**WRITTEN EXERCISE**: Retype exactly the lines below, beginning with the first and ending with the line where "0.614), M_BLACK, sl)" appears.
==== GIVEN DATA ====
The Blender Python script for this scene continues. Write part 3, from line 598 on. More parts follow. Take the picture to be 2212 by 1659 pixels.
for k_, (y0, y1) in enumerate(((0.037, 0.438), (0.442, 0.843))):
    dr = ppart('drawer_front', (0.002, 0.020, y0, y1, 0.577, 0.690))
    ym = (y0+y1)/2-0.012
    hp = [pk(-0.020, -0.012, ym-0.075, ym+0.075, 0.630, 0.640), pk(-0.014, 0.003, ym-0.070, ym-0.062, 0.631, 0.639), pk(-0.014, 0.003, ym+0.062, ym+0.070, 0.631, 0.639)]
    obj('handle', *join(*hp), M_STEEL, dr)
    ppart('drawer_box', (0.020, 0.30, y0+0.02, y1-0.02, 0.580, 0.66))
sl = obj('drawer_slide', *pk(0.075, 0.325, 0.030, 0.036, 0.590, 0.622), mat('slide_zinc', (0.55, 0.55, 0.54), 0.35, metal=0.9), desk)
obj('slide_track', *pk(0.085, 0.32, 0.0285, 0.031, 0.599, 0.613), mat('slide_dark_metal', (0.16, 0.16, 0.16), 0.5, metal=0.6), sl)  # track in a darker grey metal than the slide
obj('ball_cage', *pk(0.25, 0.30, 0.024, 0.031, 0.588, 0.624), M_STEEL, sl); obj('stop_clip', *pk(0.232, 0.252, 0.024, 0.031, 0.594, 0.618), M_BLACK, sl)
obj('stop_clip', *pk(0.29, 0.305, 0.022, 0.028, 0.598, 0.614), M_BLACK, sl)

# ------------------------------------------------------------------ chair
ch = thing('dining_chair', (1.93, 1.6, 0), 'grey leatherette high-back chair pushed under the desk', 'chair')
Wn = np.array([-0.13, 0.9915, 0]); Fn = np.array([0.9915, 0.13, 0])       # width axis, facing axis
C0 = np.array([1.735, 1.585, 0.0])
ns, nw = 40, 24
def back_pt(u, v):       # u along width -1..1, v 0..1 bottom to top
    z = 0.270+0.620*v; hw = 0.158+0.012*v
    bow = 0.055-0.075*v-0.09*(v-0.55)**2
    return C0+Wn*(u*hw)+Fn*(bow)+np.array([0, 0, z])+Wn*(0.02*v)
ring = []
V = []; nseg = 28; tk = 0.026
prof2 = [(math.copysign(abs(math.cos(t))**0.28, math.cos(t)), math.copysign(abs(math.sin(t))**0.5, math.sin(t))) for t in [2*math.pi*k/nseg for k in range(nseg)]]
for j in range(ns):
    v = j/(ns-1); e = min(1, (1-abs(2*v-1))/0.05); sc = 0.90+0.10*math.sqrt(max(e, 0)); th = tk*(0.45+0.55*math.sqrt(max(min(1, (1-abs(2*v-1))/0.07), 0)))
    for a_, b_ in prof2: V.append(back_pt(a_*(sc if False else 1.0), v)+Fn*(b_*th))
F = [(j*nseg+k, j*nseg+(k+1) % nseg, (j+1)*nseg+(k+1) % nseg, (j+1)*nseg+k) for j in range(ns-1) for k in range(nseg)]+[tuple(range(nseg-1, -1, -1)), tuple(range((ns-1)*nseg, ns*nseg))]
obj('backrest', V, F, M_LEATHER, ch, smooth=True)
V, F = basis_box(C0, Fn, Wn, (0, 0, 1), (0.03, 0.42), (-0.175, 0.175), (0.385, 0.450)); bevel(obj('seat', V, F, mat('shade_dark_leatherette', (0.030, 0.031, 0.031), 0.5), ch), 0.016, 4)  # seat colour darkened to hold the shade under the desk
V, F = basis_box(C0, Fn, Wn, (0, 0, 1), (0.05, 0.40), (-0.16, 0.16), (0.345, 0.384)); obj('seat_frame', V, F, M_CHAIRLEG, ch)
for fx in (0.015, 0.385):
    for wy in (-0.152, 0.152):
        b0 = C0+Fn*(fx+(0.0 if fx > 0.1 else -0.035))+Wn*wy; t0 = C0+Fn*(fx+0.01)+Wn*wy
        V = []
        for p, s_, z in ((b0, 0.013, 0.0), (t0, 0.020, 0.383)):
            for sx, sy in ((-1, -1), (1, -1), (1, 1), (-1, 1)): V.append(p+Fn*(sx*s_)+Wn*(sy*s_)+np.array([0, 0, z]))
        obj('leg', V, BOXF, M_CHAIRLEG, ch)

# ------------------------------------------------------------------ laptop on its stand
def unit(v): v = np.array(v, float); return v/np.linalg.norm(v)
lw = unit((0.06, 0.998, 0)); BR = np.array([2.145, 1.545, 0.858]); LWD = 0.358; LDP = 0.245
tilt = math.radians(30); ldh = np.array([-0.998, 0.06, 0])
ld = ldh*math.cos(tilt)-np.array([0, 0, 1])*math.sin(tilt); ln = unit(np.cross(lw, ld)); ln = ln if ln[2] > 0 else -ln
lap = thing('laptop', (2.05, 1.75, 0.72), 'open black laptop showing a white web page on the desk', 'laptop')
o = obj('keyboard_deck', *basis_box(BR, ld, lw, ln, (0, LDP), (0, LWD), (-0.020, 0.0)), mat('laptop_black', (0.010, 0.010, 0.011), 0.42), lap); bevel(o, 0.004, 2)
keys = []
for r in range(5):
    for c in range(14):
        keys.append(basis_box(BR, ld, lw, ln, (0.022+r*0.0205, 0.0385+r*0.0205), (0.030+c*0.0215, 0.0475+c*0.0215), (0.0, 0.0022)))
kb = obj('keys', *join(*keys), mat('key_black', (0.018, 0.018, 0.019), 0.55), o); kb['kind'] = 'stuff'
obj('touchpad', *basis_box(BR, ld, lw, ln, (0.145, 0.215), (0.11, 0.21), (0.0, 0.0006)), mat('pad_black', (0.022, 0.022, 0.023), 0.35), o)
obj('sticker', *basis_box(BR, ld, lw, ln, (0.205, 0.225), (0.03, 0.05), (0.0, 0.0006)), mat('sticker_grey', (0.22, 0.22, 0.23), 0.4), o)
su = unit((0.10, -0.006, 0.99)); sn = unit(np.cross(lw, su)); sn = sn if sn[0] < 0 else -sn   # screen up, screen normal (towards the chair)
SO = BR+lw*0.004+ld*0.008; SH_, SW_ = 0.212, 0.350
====
**RESPONSE FOR THIS EXERCISE**:
The Blender Python script for this scene continues. Write part 3, from line 598 on. More parts follow. Take the picture to be 2212 by 1659 pixels.
for k_, (y0, y1) in enumerate(((0.037, 0.438), (0.442, 0.843))):
    dr = ppart('drawer_front', (0.002, 0.020, y0, y1, 0.577, 0.690))
    ym = (y0+y1)/2-0.012
    hp = [pk(-0.020, -0.012, ym-0.075, ym+0.075, 0.630, 0.640), pk(-0.014, 0.003, ym-0.070, ym-0.062, 0.631, 0.639), pk(-0.014, 0.003, ym+0.062, ym+0.070, 0.631, 0.639)]
    obj('handle', *join(*hp), M_STEEL, dr)
    ppart('drawer_box', (0.020, 0.30, y0+0.02, y1-0.02, 0.580, 0.66))
sl = obj('drawer_slide', *pk(0.075, 0.325, 0.030, 0.036, 0.590, 0.622), mat('slide_zinc', (0.55, 0.55, 0.54), 0.35, metal=0.9), desk)
obj('slide_track', *pk(0.085, 0.32, 0.0285, 0.031, 0.599, 0.613), mat('slide_dark_metal', (0.16, 0.16, 0.16), 0.5, metal=0.6), sl)  # track in a darker grey metal than the slide
obj('ball_cage', *pk(0.25, 0.30, 0.024, 0.031, 0.588, 0.624), M_STEEL, sl); obj('stop_clip', *pk(0.232, 0.252, 0.024, 0.031, 0.594, 0.618), M_BLACK, sl)
obj('stop_clip', *pk(0.29, 0.305, 0.022, 0.028, 0.598, 0.614), M_BLACK, sl)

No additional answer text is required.